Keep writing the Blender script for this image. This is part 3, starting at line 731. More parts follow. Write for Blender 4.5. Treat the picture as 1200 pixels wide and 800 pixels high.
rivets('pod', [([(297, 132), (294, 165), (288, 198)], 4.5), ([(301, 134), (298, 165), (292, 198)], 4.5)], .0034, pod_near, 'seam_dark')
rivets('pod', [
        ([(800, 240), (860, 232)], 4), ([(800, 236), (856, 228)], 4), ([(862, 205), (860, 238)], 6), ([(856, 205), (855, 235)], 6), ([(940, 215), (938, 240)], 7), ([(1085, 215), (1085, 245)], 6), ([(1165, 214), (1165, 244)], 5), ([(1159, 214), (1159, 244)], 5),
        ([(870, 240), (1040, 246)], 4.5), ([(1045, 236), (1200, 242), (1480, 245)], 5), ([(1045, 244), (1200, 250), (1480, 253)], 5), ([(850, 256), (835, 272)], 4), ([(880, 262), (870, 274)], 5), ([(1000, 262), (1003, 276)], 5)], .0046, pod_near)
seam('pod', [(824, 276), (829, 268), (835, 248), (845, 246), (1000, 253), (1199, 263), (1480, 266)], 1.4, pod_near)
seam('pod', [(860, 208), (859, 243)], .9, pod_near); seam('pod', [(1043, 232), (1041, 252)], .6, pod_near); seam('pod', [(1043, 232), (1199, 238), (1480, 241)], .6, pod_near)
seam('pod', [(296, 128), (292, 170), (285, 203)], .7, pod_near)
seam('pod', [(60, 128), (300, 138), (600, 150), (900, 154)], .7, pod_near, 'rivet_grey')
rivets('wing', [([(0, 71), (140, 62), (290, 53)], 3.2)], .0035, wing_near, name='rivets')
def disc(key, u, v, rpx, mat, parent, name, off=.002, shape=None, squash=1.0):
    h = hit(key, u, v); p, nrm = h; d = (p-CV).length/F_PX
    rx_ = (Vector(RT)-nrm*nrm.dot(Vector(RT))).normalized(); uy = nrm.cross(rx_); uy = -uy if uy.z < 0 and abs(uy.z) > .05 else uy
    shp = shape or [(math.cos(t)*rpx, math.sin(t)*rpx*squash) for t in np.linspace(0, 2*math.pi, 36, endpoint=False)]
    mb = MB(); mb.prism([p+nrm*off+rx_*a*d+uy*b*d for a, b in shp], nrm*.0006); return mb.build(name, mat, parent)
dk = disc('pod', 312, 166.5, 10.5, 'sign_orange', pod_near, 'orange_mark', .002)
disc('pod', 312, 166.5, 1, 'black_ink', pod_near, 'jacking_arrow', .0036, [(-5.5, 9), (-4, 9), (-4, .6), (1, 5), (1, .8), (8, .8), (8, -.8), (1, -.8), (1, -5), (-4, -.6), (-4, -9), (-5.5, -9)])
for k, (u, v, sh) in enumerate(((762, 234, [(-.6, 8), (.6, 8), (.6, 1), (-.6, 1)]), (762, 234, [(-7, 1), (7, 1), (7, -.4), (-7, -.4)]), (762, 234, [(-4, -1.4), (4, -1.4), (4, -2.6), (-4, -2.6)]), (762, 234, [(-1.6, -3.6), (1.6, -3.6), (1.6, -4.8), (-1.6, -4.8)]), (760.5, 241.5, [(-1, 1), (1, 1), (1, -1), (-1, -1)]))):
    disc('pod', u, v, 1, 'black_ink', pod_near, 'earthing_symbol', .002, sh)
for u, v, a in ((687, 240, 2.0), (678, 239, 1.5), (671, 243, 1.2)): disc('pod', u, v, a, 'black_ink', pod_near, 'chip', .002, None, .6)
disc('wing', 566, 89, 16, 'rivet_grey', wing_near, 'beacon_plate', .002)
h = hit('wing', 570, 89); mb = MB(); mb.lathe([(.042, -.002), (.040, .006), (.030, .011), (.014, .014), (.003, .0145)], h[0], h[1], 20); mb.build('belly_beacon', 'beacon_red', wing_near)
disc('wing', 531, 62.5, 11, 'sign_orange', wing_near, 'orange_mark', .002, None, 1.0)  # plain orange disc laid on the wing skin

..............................

DESCRIPTION OF THE TASK
Return each line of the data exactly as written above.

FINAL RESULT
Keep writing the Blender script for this image. This is part 3, starting at line 731. More parts follow. Write for Blender 4.5. Treat the picture as 1200 pixels wide and 800 pixels high.
rivets('pod', [([(297, 132), (294, 165), (288, 198)], 4.5), ([(301, 134), (298, 165), (292, 198)], 4.5)], .0034, pod_near, 'seam_dark')
rivets('pod', [
        ([(800, 240), (860, 232)], 4), ([(800, 236), (856, 228)], 4), ([(862, 205), (860, 238)], 6), ([(856, 205), (855, 235)], 6), ([(940, 215), (938, 240)], 7), ([(1085, 215), (1085, 245)], 6), ([(1165, 214), (1165, 244)], 5), ([(1159, 214), (1159, 244)], 5),
        ([(870, 240), (1040, 246)], 4.5), ([(1045, 236), (1200, 242), (1480, 245)], 5), ([(1045, 244), (1200, 250), (1480, 253)], 5), ([(850, 256), (835, 272)], 4), ([(880, 262), (870, 274)], 5), ([(1000, 262), (1003, 276)], 5)], .0046, pod_near)
seam('pod', [(824, 276), (829, 268), (835, 248), (845, 246), (1000, 253), (1199, 263), (1480, 266)], 1.4, pod_near)
seam('pod', [(860, 208), (859, 243)], .9, pod_near); seam('pod', [(1043, 232), (1041, 252)], .6, pod_near); seam('pod', [(1043, 232), (1199, 238), (1480, 241)], .6, pod_near)
seam('pod', [(296, 128), (292, 170), (285, 203)], .7, pod_near)
seam('pod', [(60, 128), (300, 138), (600, 150), (900, 154)], .7, pod_near, 'rivet_grey')
rivets('wing', [([(0, 71), (140, 62), (290, 53)], 3.2)], .0035, wing_near, name='rivets')
def disc(key, u, v, rpx, mat, parent, name, off=.002, shape=None, squash=1.0):
    h = hit(key, u, v); p, nrm = h; d = (p-CV).length/F_PX
    rx_ = (Vector(RT)-nrm*nrm.dot(Vector(RT))).normalized(); uy = nrm.cross(rx_); uy = -uy if uy.z < 0 and abs(uy.z) > .05 else uy
    shp = shape or [(math.cos(t)*rpx, math.sin(t)*rpx*squash) for t in np.linspace(0, 2*math.pi, 36, endpoint=False)]
    mb = MB(); mb.prism([p+nrm*off+rx_*a*d+uy*b*d for a, b in shp], nrm*.0006); return mb.build(name, mat, parent)
dk = disc('pod', 312, 166.5, 10.5, 'sign_orange', pod_near, 'orange_mark', .002)
disc('pod', 312, 166.5, 1, 'black_ink', pod_near, 'jacking_arrow', .0036, [(-5.5, 9), (-4, 9), (-4, .6), (1, 5), (1, .8), (8, .8), (8, -.8), (1, -.8), (1, -5), (-4, -.6), (-4, -9), (-5.5, -9)])
for k, (u, v, sh) in enumerate(((762, 234, [(-.6, 8), (.6, 8), (.6, 1), (-.6, 1)]), (762, 234, [(-7, 1), (7, 1), (7, -.4), (-7, -.4)]), (762, 234, [(-4, -1.4), (4, -1.4), (4, -2.6), (-4, -2.6)]), (762, 234, [(-1.6, -3.6), (1.6, -3.6), (1.6, -4.8), (-1.6, -4.8)]), (760.5, 241.5, [(-1, 1), (1, 1), (1, -1), (-1, -1)]))):
    disc('pod', u, v, 1, 'black_ink', pod_near, 'earthing_symbol', .002, sh)
for u, v, a in ((687, 240, 2.0), (678, 239, 1.5), (671, 243, 1.2)): disc('pod', u, v, a, 'black_ink', pod_near, 'chip', .002, None, .6)
disc('wing', 566, 89, 16, 'rivet_grey', wing_near, 'beacon_plate', .002)
h = hit('wing', 570, 89); mb = MB(); mb.lathe([(.042, -.002), (.040, .006), (.030, .011), (.014, .014), (.003, .0145)], h[0], h[1], 20); mb.build('belly_beacon', 'beacon_red', wing_near)
disc('wing', 531, 62.5, 11, 'sign_orange', wing_near, 'orange_mark', .002, None, 1.0)  # plain orange disc laid on the wing skin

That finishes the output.